_Written instruction:_ Take the material below and write it all out again exactly.
(begin)
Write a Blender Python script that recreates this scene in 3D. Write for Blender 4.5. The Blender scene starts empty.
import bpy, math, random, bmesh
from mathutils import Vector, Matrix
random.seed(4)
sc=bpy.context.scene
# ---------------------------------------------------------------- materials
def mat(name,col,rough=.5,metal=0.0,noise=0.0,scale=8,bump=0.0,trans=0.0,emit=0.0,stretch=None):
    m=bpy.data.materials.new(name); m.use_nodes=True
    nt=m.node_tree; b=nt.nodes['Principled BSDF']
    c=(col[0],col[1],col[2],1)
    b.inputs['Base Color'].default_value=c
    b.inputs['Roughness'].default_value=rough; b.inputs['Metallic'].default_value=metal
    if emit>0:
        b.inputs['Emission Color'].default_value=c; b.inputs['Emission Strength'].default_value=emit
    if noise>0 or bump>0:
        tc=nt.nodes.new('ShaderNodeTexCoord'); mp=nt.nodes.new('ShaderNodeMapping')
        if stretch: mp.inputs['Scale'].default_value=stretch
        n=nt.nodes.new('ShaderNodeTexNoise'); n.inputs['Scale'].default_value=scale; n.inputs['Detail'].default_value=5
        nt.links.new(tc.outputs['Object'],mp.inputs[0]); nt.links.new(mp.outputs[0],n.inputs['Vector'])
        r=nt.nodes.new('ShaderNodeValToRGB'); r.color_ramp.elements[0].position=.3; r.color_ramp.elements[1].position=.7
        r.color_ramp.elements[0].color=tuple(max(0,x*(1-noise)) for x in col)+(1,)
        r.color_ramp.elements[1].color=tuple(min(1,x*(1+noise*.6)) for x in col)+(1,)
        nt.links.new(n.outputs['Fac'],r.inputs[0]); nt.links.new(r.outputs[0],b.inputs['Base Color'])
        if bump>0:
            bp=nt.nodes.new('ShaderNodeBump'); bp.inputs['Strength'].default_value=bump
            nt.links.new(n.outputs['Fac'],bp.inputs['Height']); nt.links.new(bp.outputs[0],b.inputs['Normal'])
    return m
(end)
_Reply:_
Write a Blender Python script that recreates this scene in 3D. Write for Blender 4.5. The Blender scene starts empty.
import bpy, math, random, bmesh
from mathutils import Vector, Matrix
random.seed(4)
sc=bpy.context.scene
# ---------------------------------------------------------------- materials
def mat(name,col,rough=.5,metal=0.0,noise=0.0,scale=8,bump=0.0,trans=0.0,emit=0.0,stretch=None):
    m=bpy.data.materials.new(name); m.use_nodes=True
    nt=m.node_tree; b=nt.nodes['Principled BSDF']
    c=(col[0],col[1],col[2],1)
    b.inputs['Base Color'].default_value=c
    b.inputs['Roughness'].default_value=rough; b.inputs['Metallic'].default_value=metal
    if emit>0:
        b.inputs['Emission Color'].default_value=c; b.inputs['Emission Strength'].default_value=emit
    if noise>0 or bump>0:
        tc=nt.nodes.new('ShaderNodeTexCoord'); mp=nt.nodes.new('ShaderNodeMapping')
        if stretch: mp.inputs['Scale'].default_value=stretch
        n=nt.nodes.new('ShaderNodeTexNoise'); n.inputs['Scale'].default_value=scale; n.inputs['Detail'].default_value=5
        nt.links.new(tc.outputs['Object'],mp.inputs[0]); nt.links.new(mp.outputs[0],n.inputs['Vector'])
        r=nt.nodes.new('ShaderNodeValToRGB'); r.color_ramp.elements[0].position=.3; r.color_ramp.elements[1].position=.7
        r.color_ramp.elements[0].color=tuple(max(0,x*(1-noise)) for x in col)+(1,)
        r.color_ramp.elements[1].color=tuple(min(1,x*(1+noise*.6)) for x in col)+(1,)
        nt.links.new(n.outputs['Fac'],r.inputs[0]); nt.links.new(r.outputs[0],b.inputs['Base Color'])
        if bump>0:
            bp=nt.nodes.new('ShaderNodeBump'); bp.inputs['Strength'].default_value=bump
            nt.links.new(n.outputs['Fac'],bp.inputs['Height']); nt.links.new(bp.outputs[0],b.inputs['Normal'])
    return m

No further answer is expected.